Pennsylvania’s former Republican Senator is running for president. This at first seemed to make sense, then it was hilarious, then sad, then hilarious again, and now a bit freaky (because he’s moving up in the polls when it counts.) As I wrote yesterday, such a surge in the polls for Santorum is no surprise, since Republicans always nominate familiar faces, without fail. Everyone still brings up the fact that Santorum once compared homosexual sex to man-on-dog action (which he only sort of did) and others are consistently writing about his “Google problem,” which we found out this year he cannot change, unless he negotiates with a terrorist (columnist Dan Savage). He once said that Google has a liberal bias against him.

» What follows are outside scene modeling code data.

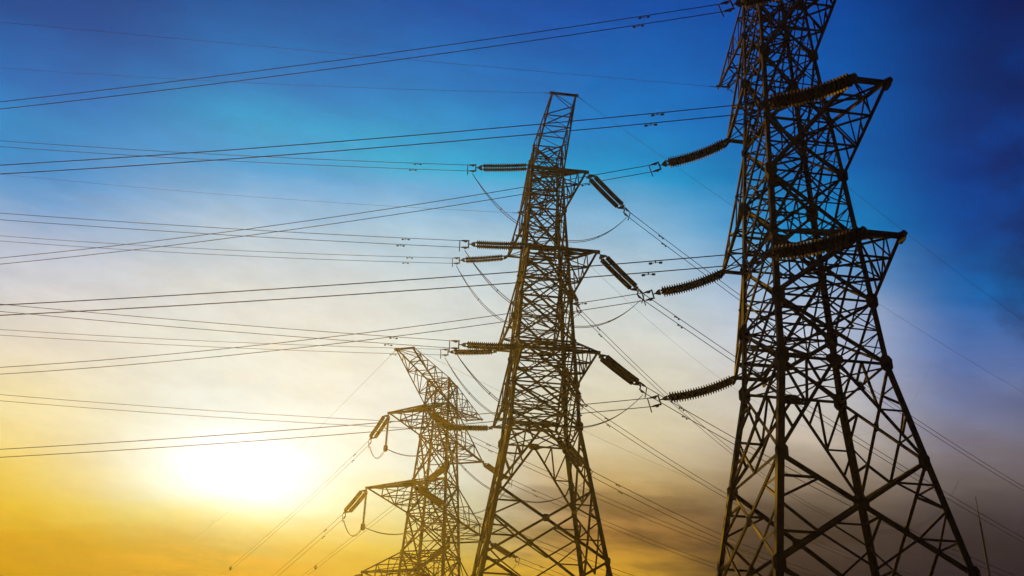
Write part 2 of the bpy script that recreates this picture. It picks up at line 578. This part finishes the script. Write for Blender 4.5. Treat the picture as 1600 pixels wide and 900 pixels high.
        for i in (0, 1):
            out = self.along * (-1 if i == 0 else 1)
            g = Geo()
            g.angle(lo[i], tips[i], s_c, out, side=(0, 0, 1))
            g.build("chord", M_STEEL, arm)
            g = Geo()
            g.angle(up[i], upt[i], s_c * 0.85, out, side=(0, 0, -1))
            g.build("chord", M_STEEL, arm)
        g = Geo()
        ext = self.along * 0.12
        g.angle(tipL - ext, tipR + ext, 0.15 if big else 0.12, self.near * side, side=(0, 0, 1))
        if big and self.kbar < 0.5:
            g.angle(tipL - ext - self.near * (side * 0.18), tipR + ext - self.near * (side * 0.18), 0.11, -self.near * side, side=(0, 0, 1))
            for tp in tips:
                g.plate(tp - Z * 0.02, self.near, Z, 0.26 if self.kbar < 0.5 else 0.2, 0.2 if self.kbar < 0.5 else 0.14, 0.03)
                g.plate(tp + Z * 0.08, self.near, self.along, 0.2, 0.16, 0.02)
        else:
            for tp in tips:
                g.plate(tp, self.near, Z, 0.12, 0.12, 0.02)
        g.build("end_bar", M_STEEL, arm)


T = {
    1: Pylon(11.481, 35.929, -3.815, 6.407, 0.335, 0.996, "largest lattice pylon, dark brown, its top running out of the photo"),
    2: Pylon(1.912, 57.0, 0.796, 6.638, 1.0, 1.0, "middle-sized lattice pylon with its whole narrow peak against the blue sky"),
    3: Pylon(-5.503, 79.972, -6.729, -18.026, 0.938, 1.158, "smallest lattice pylon, golden in the glare of the sun, partly behind another pylon"),
}
PN = {1: "largest pylon", 2: "middle-sized pylon", 3: "smallest, golden pylon"}

# ------------------------------------------------------------------ lines: heading, slope, sag, slope of the insulator string
LINES = {
    'T1L:3:1': [-1.34898, -0.05501, 0.00091, -0.26458], 'T1L:2:1': [-1.39725, -0.04286, 0.00091, -0.25955],
    'T1L:1:1': [-1.42615, -0.06199, 0.00074, -0.22554], 'T1L:3:-1': [-1.29448, -0.07508, 0.0012, -0.27079],
    'T1L:2:-1': [-1.29134, -0.07969, 0.00137, -0.23557], 'T1L:1:-1': [-1.36584, -0.06669, 0.00068, -0.25159],
    'T1Le:e:-1': [-1.67405, -0.01965, 0.0001, -0.12186], 'T1Re:e:-1': [0.80021, -0.02596, 0.00102, -0.12043],
    'T2L:3:1': [-1.538, 0.01637, 0.00083, -0.0428], 'T2L:2:1': [-1.56452, 0.0129, 0.00068, -0.00545],
    'T2L:1:1': [-1.58697, 0.02787, 0.00057, -0.00696], 'T2L:3:-1': [-1.5063, 0.01987, 0.0009, -0.08059],
    'T2L:2:-1': [-1.52946, 0.00538, 0.0007, -0.03682], 'T2L:1:-1': [-1.56015, 0.01474, 0.0007, -0.00117],
    'T2Le:e:1': [-1.49062, 0.04152, 0.00092, -0.04985], 'T2Le:e:-1': [-1.50553, 0.05322, 0.00079, -0.04986],
    'T2R:3:1': [0.83735, -0.15937, 0.00105, -0.34999], 'T2R:2:1': [0.83662, -0.14653, 0.00084, -0.36963],
    'T2R:1:1': [0.85811, -0.13987, 0.00139, -0.28087], 'T2R:3:-1': [0.55086, -0.08756, 0.00155, -0.60068],
    'T2R:2:-1': [0.65626, -0.08003, 0.00135, -0.63471], 'T2R:1:-1': [0.73118, -0.08058, 0.00147, -0.4783],
    'T2Re:e:1': [0.83863, -0.07197, 0.00079, -0.20047], 'T2Re:e:-1': [0.55339, -0.05651, 0.002, -0.19376],
    'T3L:3:1': [-0.487, -0.111, 0.0007, -0.344], 'T3L:2:1': [-0.56, -0.20, 0.0006, -0.345],
    'T3L:1:1': [-0.56, -0.20, 0.0006, -0.345], 'T3L:3:-1': [-0.559, -0.1645, 0.0001, -0.149],
    'T3L:2:-1': [-0.55, -0.15, 0.0003, -0.2], 'T3L:1:-1': [-0.55, -0.15, 0.0003, -0.2],
    'T3Le:e:1': [-0.44149, -0.02068, 0.00051, -0.13005],
    'T3R:3:1': [0.745, -0.07, 0.0009, -0.22], 'T3R:2:1': [0.745, -0.07, 0.0009, -0.22], 'T3R:1:1': [0.745, -0.07, 0.0009, -0.22],
    'T3R:3:-1': [0.745, -0.07, 0.0009, -0.22], 'T3R:2:-1': [0.745, -0.07, 0.0009, -0.22],
    'T3Re:e:1': [0.74559, -0.05119, 0.00072, -0.14988],
}
LS = 3.7            # horizontal reach of a string from arm tip to the start of the cables
TWIN = 0.21         # half the vertical gap between the two cables of a phase

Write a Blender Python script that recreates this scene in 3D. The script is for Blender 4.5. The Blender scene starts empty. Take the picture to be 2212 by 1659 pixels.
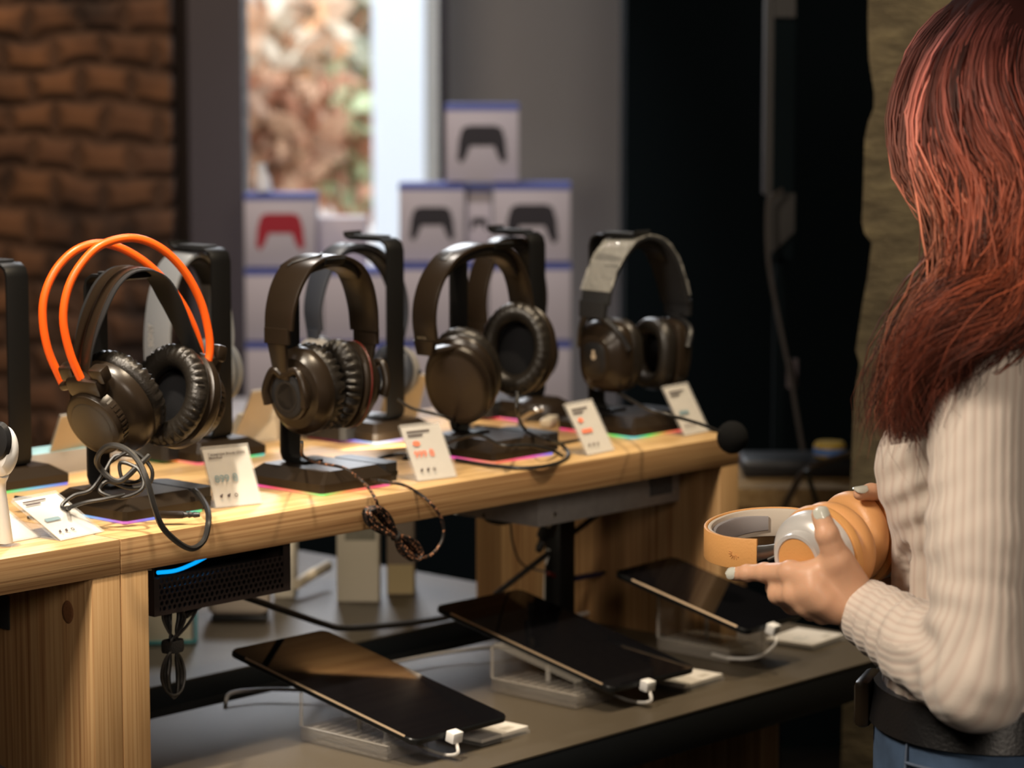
import bpy, bmesh, math, random
import numpy as np
from mathutils import Vector, Matrix
random.seed(7); rng = np.random.default_rng(11)
S = bpy.context.scene
COL = S.collection
PI = math.pi

# ---------------------------------------------------------------- camera
FPX = 6000.0; IMW = 2212.0; IMH = 1659.0
PITCH = math.atan(739/6000.); YAW = math.radians(42.5)
FH = np.array([math.cos(YAW), math.sin(YAW), 0.]); RT = np.array([math.sin(YAW), -math.cos(YAW), 0.])
FW = math.cos(PITCH)*FH - math.sin(PITCH)*np.array([0, 0, 1.]); UP = math.cos(PITCH)*np.array([0, 0, 1.]) + math.sin(PITCH)*FH
CAM = np.array([0, 0, 1.58])
def ray(px, py): return FW + (px-IMW/2)/FPX*RT - (py-IMH/2)/FPX*UP
def onZ(px, py, z): d = ray(px, py); return CAM + d*(z-CAM[2])/d[2]      # point of a horizontal plane
def onY(px, py, y): d = ray(px, py); return CAM + d*(y-CAM[1])/d[1]
def onX(px, py, x): d = ray(px, py); return CAM + d*(x-CAM[0])/d[0]
def at(px, py, dep): return CAM + ray(px, py)*dep                          # point at a distance
def bg(s, d, z=0.): return FH*d + RT*s + np.array([0, 0, z])               # the shop's own axes: s to the right, d into the room
cd = bpy.data.cameras.new('camera'); co = bpy.data.objects.new('camera', cd); COL.objects.link(co)
co.matrix_world = Matrix(((RT[0], UP[0], -FW[0], CAM[0]), (RT[1], UP[1], -FW[1], CAM[1]), (RT[2], UP[2], -FW[2], CAM[2]), (0, 0, 0, 1)))
cd.sensor_width = 36; cd.lens = FPX/IMW*36; cd.clip_start = .05; cd.clip_end = 60
cd.dof.use_dof = True; cd.dof.focus_distance = 2.80; cd.dof.aperture_fstop = 5
S.camera = co

# ---------------------------------------------------------------- world, exposure, large lights
w = bpy.data.worlds.new('world'); S.world = w; w.use_nodes = True
wb = w.node_tree.nodes['Background']; wb.inputs[0].default_value = (.80, .88, 1, 1); wb.inputs[1].default_value = 3.7
S.view_settings.view_transform = 'Standard'; S.view_settings.look = 'None'; S.view_settings.gamma = 1; S.view_settings.exposure = 0
S.view_settings.use_curve_mapping = False
def light(kind, loc, tgt, power, col, size=.1, angle=60, blend=.6):
    l = bpy.data.lights.new('lamp', kind); o = bpy.data.objects.new('lamp', l); COL.objects.link(o)
    o.location = loc; o.rotation_euler = (Vector(tgt)-Vector(loc)).to_track_quat('-Z', 'Y').to_euler()
    l.energy = power; l.color = col
    if kind == 'AREA': l.shape = 'DISK'; l.size = size
    else: l.shadow_soft_size = size
    if kind == 'SPOT': l.spot_size = math.radians(angle); l.spot_blend = blend
    return o
WARM = (1, .80, .56); WARMW = (1, .86, .68)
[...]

Today, he’s touting his “Made in America” plan, to make things in America, once again. (If he has a downfall, this will be it; nothing will ever be made in America, ever again.) But the Iowa caucuses are next week, and him winning is not out of the picture, especially since we’re talking caucuses here, and not, you know, real voting.
5. Tom Corbett
Pennsylvania’s new governor is the exact opposite of our former governor. He’s from a small town, he doesn’t talk and likes to quietly sign radical pieces of legislation into law, having his spokesperson claim–when asked–it’s out of ‘safety’ (i.e. stripping women of their rights through stamping his signature on SB 732.) He’s pro-school vouchers, pro-‘gun,’ pro-drilling, anti-tax raising and has been touted as a potential presidential or vice presidential candidate by conservative think tankist Grover Norquist, who began co-ruling the Republican Party not long ago. If Tom Corbett ever spoke up and made his points in vocal, emotional ways, he’d just be a Donahue-looking Sean Hannity. Either way, that thing people say about the greatest trick the devil ever pulled: It works another way. Convincing the world he’s there but not really doing anything can sometimes be a whole lot worse.